Song: How many songs in the last three years would you say you've written? Are there any that you've set aside, because they were just too hard to finish or the complete thoughts wouldn't come?

MJ: Honestly, I can't say how many songs I've written in three years. I know I've written a lot. Yes, there are some songs that are not finished, but that's because that magical moment where the music and words become one hasn't happen yet. The title track off the EP, Let the Record Play I wrote in about three minutes... it just flowed out of me. Adam Klawonn and I wrote Coochie Smith together in a matter of minutes as well. Songs that come effortlessly always seem to be the strongest.

Song: Did you write lyrics growing up? Were there any authors or writers that inspired you to become a song writer? Who were some of your favorites?

MJ: Oh yeah, I have a teenage angst lyric steno-pad. Lets hope no one ever finds it!! As far as authors, I love James Joyce, Hemingway, E.E Cummings, Poe, the classics. I don't think I can say they inspired me to write songs, but they definitely inspired me to dig deep from within.
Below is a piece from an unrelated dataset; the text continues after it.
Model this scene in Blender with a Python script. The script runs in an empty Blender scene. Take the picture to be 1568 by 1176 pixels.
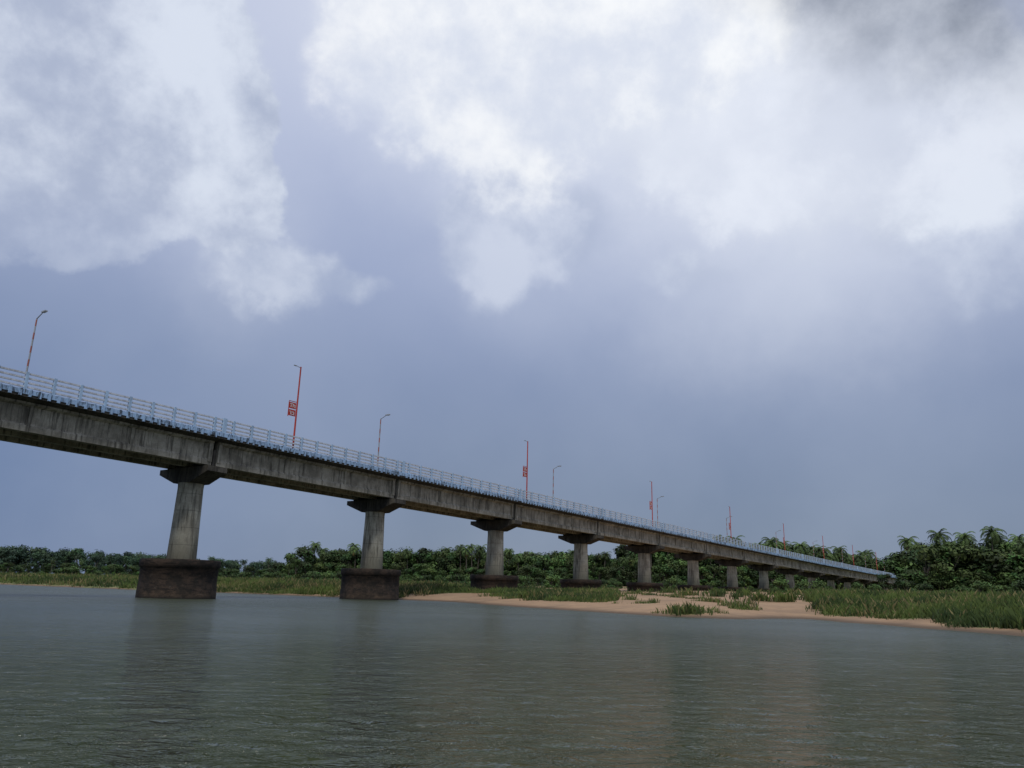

Song: Would you consider yourself to be a modern day blues singer?

MJ: Ha no! I just sing and hope it comes out good and this is the truth! I'm not joking!! 

Song: How have you seen music progress over the last few years? Are you liking it or still waiting?

MJ: I am a fan of all types of music. I think music is constantly changing. Do I like everything that's out there?, no, but I respect it and I regard the artists who create it. As musicians and song writers we all have the option to support one another, and that's what's so promising about the Phoenix scene here. Not long ago we played the Monte Vista in Flagstaff and a local jazz band, the Phoenician Four made the trip to support us. So overall, yeah I like what I see!

As far as the future, I'll always be waiting for another song to blow me away.